I presented the dimension of subject didactics (in Finnish here) in the beginning of my PhD project. The concept of subject didactics originates from German educational research tradition and it means the subject-specific pedagogy. In the Anglo-American research, the pedagogical content knowledge (some background in Wikipedia) is often used instead of subject didactics. After five years and some more empirical research on schools’ media education, I think it is time to revisit the ideas presented in 2006.
There are many ways to theorize media education. It may have various forms in primary school such as arts education, social studies, child protection or learning technologies. Schools may call their media educational activities among other things magazine time, film education or, for example, learning with social media in which case the used medium is the defining principle.
What I have found important is to have a view based on educational sciences, too. In school context and from the teacher’s point of view, subject didactics covers a large area of what is behind the concept of teaching. The dimension of subject didactics presented in 2006 had two types of approaches, namely ‘subject didactics I’ and ‘subject didactics II’. In addition, the moral form of media education appearing especially in situational ways is opened.
Subject didactics I (media-based approach)
The approach can be seen as traditional subject didactics where the goal is to learn some entity of content, in this case about media. The pedagogical question is: how this subject-like content can be taught “effectively” or “well”. Since in Finland, there is no school subject of media education, the content of learning is usually a small entity in one of the existing schools subjects: in arts education it can be visual communication, in Finnish language types and genres of text, for example.
Subject didactics II (cross-curricular media education)
The second area of subject didactics relates to the integrative role of media education. It is part of learning and teaching of other school subjects. The focus of the media education is in the pedagogical approach and mainly the content to learn is not anymore media educational: for example, playing mathematical online game to learn algebra or watching a movie about climate change in environmental studies. These activities should be seen as substantial elements of media education when there are rarely dedicated lessons for media education.
Moral dilemmas
Many difficult moments of being a media educator relate to general thoughts of children growing up. The German concept of Bildung describes the aims which are in connection with this third form of media education. However, this should not be mixed with the moral defensiveness (Buckingham, 1998) since teachers are not necessarily blaming the media for inculcating “false beliefs or behaviors and for encouraging children to believe that all their problems can be solved through violence or through the acquisition of material goods.” Teachers can reason their actions in these situations multiply and without terror of world falling apart. This came out during the empirical period of my research.

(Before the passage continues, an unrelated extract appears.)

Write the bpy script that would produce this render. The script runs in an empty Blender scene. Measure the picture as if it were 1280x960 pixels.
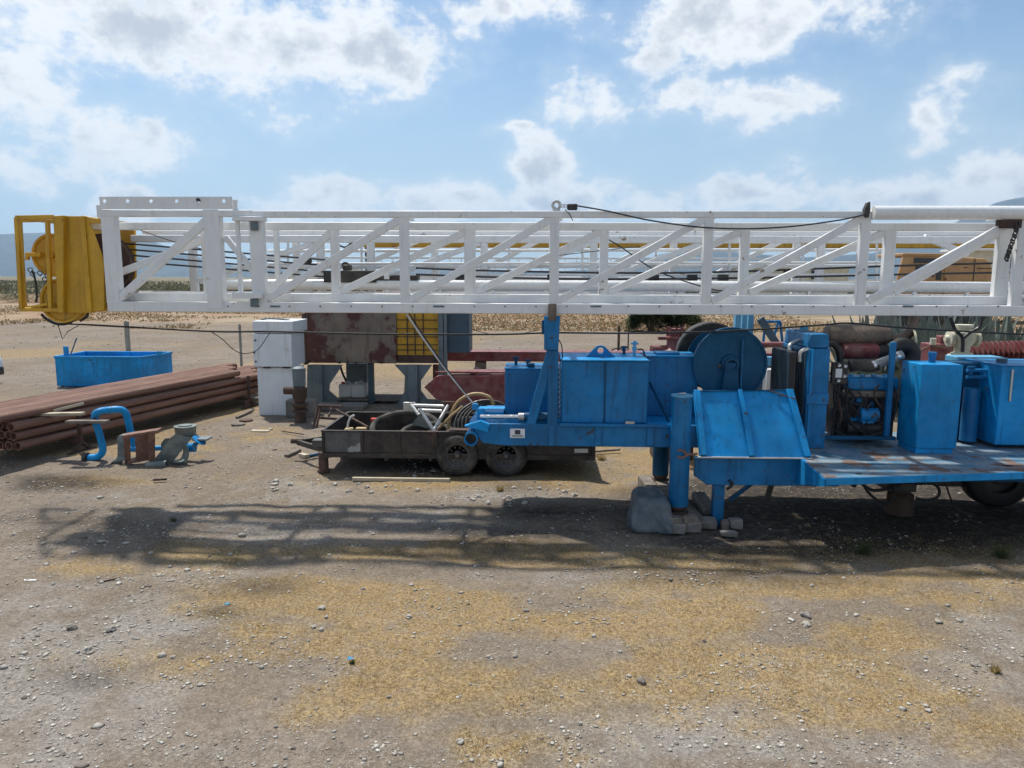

Teacher just faces difficulties in media education with, for example, inappropriate media content. These situations form an area of media education which is surrounding the two earlier forms of media education. There are several issues in media, such as age-limited material, copyrights or child marketing, which can be taught during the dedicated lessons of media education or within other school subjects but mainly just come into play as a matter that needs to be handled outside of lesson plan. Schools also have many rules which create norms for media use and content in school.
>> a draft figure for these three forms of media education in school
In Finland, the boiling discussion around the distribution of lessons in basic education has created a huge competition between existing school subjects and large push from different interest groups to get (their) new school subjects into curriculum. There are rarely winners in this competition. The distribution of lessons haven’t changed too much during the last 100 years. I wouldn’t advice to fight for a subject status for media education. But the problem is that the subject teaching comes first and the rest is rather haphazard.
The relevance of media education is still built in the pedagogical moments that happen in ordinary activities. If the frontier must be set somewhere, the struggle with the strong subject-division-based school system should not be forgotten. There must be space for values, aims and (learning) methods that are set outside of school subjects. The actual life for children is inevitably outside of the Lehrplan and the media literacy is often practiced in the meaning-making and social interaction. All three forms of media education are needed. Only then it can fulfil its place in school education.